The call of justice is one that is at the heart of the call to live as the people of God.

But here we must also go deeper for justice and living out justice as God’s people is a central way we come to know God. It is not the only way, but if God’s people want know him and grow closer to him living a life of justice is essential. Psalm 9.16 we hear that the LORD is known by his acts of justice. In Jeremiah God goes after King Shallum because he has not pursued justice, indeed his has pursued injustice cheating his workers (Jeremiah 22.13ff; see James 5.1-6). As God is crying out against the injustice of Shallum he contrasts those actions with those of King Josiah,

“Do you think you are a king because you compete in cedar? Did not your father eat and drink and do justice and righteousness? Then it was well with him. He judged the cause of the poor and needy; then it was well. Is not this to know me? declares the LORD.” (Jeremiah 22:15–16 ESV)

The way we “know” God is by reflecting God’s concern for the poor and needy, by doing justice and righteousness. The word “know” is da’at, the word according to the Word Biblical Commentary, “communicates much more than knowledge in the sense of information. It implies relationship, to know Yahweh is to have a relationship with him, and as this passage indicates, that relationship is based on covenant and keeping covenant. The heart of the accusation against this as yet unnamed king is that he has not kept covenant; he therefore has no real knowledge of Yahweh, no relationship with him. His father did enjoy that positive relationship, and the results are twice called good.”

Doing justice and knowing God are intimately connected. If we are not  a people of justice we will not fully know God. One last scripture reference from Jeremiah 9,

“Thus says the LORD: ‘Let not the wise man boast in his wisdom, let not the mighty man boast in his might, let not the rich man boast in his riches, but let him who boasts boast in this, that he understands and knows me, that I am the LORD who practices steadfast love, justice, and righteousness in the earth. For in these things I delight, declares the LORD.’” (Jeremiah 9:23–24 ESV) [Emphasis added]

The idea that we “understand” the LORD means that we have insight into what matters to God and into his character.
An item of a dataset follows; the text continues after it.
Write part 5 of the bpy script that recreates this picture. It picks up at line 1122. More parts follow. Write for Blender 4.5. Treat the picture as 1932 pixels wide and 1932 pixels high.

7. Called to live under king Jesus, living the ways of his kingdom and putting his kingdom first.  We live as those who know we have only one king: Jesus. All other rulers not only live under his rule, but we treat them as living under his rule. All other kingdoms live under his rule and we treat them as living under his rule. What this means is that the ways of King Jesus and the ways of his kingdom trump our obedience to the ways of the kings of the earth and the nations of the earth, even the nation we live in. The Bible is rich with pictures of this reality. In Matthew 13.44-46 we find that the kingdom is a great treasure that we are willing to let all else go in order to possess it or to live in the ways of the kingdom. In Matthew 5-7 & Luke 6.17-47  we hear Jesus teaching about the way this community of the king lives. These words of Jesus form a Kingdom Manifesto where we discover that followers of the king live out many things including:

  • being peacemakers

  • being those willing to suffer for the faith

  • being salt and light

  • being people of righteousness

  • being people who deal rightly with lust and anger

  • being people who love their enemies

  • being people of rich generosity

  • being people who serve only one master

  • being people of prayer

  • being people who who trust deeply in God

As Jesus delivers his Kingdom Manifesto he tells us we are to seek first the kingdom of God and its righteousness.  In other words, the kingdom and living the ways of the kingdom trumps all other things in our lives. It even trumps loyalty to rulers and kings. The early followers of Jesus in Acts when faced with being loyal to king Jesus or to follow the commands of rulers said,

“Whether it is right in the right of God to listen to you rather than to God, you must judge, for we cannot but speak of what we have seen and heard.” Acts 4.19-20

From early church history we know that followers of Jesus were willing to die rather than name caesar as lord.